Most notably, nobody mentioned Belarus at all during Bush’s trip to Europe last week. Although it is Poland’s neighbor, Belarus did not feature on the list of countries toward which Polish democracy is spreading. Although its government is profoundly anti-American, it was not the subject of any special appeals. I suspect this is because Belarus neither fits into the generally positive story of progress and democratization nor is it powerful enough to qualify as a potential enemy. Instead, it has become the East’s most important example of post-communist failure.

Belarus, it must be said, began with an identity problem: Before 1991, it had always been a province, either of a Polish or a Russian empire, and never an independent state. I traveled quite a bit in the rural, western part of the country right around the time of the collapse of the Soviet Union and found that the question “What are you?” produced different answers, depending on the religion of the person answering. Catholics said, “I am Polish.” The Orthodox said, “I am Russian.” A few would shake their heads, look perplexed, and answer, “Tutejszy”—a word that translates, roughly, as “a person from right here.”

Lack of identity created a vacuum into which stepped Alexander Lukashenka. Since his election to the presidency of Belarus in 1994, he has gradually transformed himself into a dictator and made his country into something that is beginning to resemble a fascist state. He has amended the constitution to broaden his power, dissolved the parliament, imposed restrictions on freedoms of speech and of the press. As Radio Free Europe has reported, those independent Belorussian newspapers that still exist are mostly printed in Lithuania—the state-owned printing press refused to renew their contracts in 1995—and are sometimes confiscated at the border. The Belorussian security service, the only one in the region that still calls itself the KGB, harasses students, journalists, and political opponents alike. Lukashenka has also successfully prevented any large-scale privatization or any form of comprehensive economic reform, as a result of which wages in Minsk are one-tenth those of wages in Warsaw, and living standards continue to drop. Needless to say, he doesn’t want to join NATO, the EU, or even the community of civilized nations. 

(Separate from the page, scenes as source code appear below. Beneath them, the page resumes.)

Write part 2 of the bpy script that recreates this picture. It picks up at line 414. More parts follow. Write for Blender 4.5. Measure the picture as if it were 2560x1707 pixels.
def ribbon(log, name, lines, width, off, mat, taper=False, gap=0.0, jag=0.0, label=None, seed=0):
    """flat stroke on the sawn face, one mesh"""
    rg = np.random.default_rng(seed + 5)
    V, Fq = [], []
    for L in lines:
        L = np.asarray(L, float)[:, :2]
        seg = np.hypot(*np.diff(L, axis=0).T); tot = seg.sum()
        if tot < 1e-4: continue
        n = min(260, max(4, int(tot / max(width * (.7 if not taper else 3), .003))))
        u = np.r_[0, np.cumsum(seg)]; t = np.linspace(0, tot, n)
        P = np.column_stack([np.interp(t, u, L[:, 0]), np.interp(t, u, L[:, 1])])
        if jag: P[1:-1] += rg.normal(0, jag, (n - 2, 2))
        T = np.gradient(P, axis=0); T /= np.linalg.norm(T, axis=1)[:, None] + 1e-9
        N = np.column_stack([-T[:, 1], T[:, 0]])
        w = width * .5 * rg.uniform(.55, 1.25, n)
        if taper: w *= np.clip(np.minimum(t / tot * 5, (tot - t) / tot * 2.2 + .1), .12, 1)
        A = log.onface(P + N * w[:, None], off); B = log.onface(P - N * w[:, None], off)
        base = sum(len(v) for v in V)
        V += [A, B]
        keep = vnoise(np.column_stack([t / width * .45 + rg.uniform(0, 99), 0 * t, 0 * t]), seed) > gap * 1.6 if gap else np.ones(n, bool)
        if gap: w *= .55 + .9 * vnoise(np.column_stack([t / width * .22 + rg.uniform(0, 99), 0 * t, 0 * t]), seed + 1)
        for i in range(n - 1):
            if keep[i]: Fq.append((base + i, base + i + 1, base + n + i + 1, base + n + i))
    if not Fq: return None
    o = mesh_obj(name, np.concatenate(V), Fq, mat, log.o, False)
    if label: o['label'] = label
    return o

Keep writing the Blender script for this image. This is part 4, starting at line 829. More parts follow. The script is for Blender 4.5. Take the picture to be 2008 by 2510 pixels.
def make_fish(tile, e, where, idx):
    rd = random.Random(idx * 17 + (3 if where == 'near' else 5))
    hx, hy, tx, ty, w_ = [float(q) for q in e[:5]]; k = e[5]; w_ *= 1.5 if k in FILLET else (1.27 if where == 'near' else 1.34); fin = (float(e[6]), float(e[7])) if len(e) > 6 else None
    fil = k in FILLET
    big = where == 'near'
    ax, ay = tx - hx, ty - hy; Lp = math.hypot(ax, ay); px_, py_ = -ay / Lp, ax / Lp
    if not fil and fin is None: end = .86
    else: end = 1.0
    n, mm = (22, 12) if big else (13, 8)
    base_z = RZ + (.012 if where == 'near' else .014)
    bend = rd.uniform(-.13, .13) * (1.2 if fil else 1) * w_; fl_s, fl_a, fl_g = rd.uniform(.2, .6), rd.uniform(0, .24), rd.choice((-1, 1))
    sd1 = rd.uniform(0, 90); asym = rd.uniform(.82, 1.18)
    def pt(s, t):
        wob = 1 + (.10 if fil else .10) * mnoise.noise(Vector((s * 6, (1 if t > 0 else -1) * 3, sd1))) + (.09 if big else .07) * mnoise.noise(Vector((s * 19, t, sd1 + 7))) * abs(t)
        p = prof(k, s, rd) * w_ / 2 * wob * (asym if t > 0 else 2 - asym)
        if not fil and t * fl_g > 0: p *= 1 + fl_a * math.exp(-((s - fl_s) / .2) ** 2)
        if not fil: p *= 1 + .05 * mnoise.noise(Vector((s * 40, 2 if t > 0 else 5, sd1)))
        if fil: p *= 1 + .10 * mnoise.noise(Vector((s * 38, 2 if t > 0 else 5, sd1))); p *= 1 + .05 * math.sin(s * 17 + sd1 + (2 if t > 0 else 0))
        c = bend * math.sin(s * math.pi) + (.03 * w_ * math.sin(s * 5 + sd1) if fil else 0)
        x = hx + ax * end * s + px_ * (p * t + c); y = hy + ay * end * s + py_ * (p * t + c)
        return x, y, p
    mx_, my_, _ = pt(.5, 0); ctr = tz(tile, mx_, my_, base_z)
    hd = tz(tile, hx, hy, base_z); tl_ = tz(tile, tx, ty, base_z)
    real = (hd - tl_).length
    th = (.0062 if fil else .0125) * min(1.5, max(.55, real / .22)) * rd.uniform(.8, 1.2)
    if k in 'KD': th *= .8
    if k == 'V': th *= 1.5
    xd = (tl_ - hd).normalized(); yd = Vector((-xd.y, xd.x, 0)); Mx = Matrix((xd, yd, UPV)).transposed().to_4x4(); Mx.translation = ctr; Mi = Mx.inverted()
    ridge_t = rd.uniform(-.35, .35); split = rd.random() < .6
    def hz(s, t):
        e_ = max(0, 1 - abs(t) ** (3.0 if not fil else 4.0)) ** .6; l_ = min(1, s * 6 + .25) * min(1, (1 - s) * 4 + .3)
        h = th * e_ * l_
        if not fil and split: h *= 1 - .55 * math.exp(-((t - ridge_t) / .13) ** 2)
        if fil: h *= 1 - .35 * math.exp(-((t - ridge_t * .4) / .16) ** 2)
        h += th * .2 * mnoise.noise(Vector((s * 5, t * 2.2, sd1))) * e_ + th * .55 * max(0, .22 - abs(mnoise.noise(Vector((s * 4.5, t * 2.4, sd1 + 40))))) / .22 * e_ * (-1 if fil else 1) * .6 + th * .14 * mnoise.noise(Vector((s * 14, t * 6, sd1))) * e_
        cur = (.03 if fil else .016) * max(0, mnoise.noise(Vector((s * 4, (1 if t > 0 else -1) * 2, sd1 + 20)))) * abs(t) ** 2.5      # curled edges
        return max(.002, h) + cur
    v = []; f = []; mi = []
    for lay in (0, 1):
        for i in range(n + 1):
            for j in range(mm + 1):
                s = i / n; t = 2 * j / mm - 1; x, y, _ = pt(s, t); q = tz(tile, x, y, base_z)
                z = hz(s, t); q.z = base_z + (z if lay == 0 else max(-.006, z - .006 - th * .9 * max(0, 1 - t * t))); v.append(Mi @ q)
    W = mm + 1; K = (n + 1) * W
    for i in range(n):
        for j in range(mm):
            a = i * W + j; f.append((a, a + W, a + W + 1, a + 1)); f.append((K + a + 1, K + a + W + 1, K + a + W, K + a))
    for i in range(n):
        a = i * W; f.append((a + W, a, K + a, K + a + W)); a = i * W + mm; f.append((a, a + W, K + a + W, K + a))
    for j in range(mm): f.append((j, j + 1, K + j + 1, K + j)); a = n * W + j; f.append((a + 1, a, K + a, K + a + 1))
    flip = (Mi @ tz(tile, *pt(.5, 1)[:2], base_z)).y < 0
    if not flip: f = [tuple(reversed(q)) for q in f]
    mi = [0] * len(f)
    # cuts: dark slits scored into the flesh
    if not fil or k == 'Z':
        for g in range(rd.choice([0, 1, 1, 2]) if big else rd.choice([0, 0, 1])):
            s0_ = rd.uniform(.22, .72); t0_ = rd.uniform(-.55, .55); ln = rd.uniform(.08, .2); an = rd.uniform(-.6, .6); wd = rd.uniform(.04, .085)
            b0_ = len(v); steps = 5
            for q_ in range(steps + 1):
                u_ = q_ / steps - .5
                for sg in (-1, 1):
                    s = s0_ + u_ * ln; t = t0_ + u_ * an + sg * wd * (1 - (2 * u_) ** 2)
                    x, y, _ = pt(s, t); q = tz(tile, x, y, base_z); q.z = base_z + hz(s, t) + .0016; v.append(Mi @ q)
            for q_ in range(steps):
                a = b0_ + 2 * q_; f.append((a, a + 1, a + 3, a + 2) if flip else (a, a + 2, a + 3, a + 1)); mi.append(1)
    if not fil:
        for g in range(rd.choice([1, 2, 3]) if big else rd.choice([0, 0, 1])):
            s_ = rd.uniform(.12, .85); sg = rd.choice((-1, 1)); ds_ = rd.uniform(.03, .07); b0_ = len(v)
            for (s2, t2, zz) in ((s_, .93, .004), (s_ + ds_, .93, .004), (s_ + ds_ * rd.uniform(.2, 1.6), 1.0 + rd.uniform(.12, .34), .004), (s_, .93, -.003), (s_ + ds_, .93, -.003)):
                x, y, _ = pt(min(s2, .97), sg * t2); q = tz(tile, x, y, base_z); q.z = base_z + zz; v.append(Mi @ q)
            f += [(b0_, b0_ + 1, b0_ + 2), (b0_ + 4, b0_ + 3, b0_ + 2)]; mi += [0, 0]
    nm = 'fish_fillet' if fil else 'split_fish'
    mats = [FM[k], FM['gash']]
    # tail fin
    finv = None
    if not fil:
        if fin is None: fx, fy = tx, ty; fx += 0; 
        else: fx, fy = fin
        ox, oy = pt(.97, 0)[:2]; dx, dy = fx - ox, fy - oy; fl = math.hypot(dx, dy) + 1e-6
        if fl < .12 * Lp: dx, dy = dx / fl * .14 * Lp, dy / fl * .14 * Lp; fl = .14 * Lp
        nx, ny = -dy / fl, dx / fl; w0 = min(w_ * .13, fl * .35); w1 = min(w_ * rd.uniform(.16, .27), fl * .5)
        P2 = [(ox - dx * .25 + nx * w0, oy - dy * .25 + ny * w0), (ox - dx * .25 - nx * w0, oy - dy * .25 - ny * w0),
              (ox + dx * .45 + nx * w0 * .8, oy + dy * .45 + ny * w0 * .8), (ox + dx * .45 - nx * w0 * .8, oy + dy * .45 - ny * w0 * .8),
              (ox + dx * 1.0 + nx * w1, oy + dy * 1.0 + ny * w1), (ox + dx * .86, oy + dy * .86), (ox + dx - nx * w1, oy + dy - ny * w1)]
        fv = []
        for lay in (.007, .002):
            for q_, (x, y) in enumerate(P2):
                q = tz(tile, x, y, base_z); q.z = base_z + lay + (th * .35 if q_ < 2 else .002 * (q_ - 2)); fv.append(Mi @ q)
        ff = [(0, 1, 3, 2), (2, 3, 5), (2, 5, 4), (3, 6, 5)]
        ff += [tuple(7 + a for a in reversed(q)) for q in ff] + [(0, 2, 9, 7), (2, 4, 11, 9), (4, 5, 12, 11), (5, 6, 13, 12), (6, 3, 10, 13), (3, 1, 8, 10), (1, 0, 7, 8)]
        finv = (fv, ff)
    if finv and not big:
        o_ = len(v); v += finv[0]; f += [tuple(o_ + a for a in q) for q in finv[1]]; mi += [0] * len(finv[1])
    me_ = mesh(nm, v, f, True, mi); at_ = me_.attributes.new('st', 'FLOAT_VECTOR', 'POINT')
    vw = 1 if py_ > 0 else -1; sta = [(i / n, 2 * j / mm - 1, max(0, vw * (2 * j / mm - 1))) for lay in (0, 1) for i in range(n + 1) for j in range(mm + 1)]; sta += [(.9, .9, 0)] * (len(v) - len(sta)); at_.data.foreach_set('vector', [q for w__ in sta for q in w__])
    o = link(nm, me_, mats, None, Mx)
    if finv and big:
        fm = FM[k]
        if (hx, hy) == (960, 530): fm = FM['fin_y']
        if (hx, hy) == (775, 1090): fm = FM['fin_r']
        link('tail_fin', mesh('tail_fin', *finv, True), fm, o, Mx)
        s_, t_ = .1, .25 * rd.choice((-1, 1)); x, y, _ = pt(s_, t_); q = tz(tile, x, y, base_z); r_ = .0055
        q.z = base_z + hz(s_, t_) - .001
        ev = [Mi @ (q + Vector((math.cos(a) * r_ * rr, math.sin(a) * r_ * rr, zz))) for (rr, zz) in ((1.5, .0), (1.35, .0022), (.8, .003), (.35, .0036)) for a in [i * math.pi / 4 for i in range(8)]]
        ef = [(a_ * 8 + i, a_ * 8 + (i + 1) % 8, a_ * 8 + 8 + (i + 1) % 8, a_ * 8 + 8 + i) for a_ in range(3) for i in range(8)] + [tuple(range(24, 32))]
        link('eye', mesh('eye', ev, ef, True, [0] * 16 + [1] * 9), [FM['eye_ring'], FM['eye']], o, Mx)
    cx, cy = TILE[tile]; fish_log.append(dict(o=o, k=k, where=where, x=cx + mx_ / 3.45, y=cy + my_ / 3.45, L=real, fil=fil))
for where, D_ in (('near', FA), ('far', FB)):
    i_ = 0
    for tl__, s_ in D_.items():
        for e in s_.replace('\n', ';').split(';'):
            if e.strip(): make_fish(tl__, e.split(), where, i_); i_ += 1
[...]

True, it is sometimes tempting to dismiss Lukashenka as a clown: At one point, he expelled most of the foreign ambassadors in Minsk from their residences. When they protested, he cut off their water. It is also easy to dismiss him as a Russian stooge. He is slowly closing all the schools that teach students in the Belorussian language (Minsk now has only one such school) and has allowed his country’s foreign and defense policies, as well as its customs regime, to be more or less dictated by Russia. 

But some of his behavior isn’t funny at all nor does it seem to be entirely inspired by Moscow. Thanks to Belarus’ democratic opposition, much of which is in exile in Poland, rumors of death squads and of government opponents who have “disappeared” in mysterious circumstances have been floating across the border for the past few years. This week, the two aforementioned prosecutors—both reported to be seeking political asylum in the United States—have made public their claims that the government did indeed operate a death squad, which they say was responsible for the murders of two opposition leaders, as well as a well-known Russian TV journalist, all of whom died under mysterious circumstances. Lukashenka, typically, has dismissed the two prosecutors as “drunkards.”

That, it seems to me, leaves Bush’s “Europe, whole and free” with a large blank spot in its center. Sitting in Warsaw, it’s easy enough to talk about the triumph of American policy, about the success of Western values in Europe. You don’t have to look very far, however—not just to Belarus, but to Chechnya, to Macedonia, to Moldova, to Georgia, even to Bosnia—to see the conflicts of the future. It’s all very well to have a vision of democracy spreading east; I hope we have the policies and are prepared to commit the resources to back it up.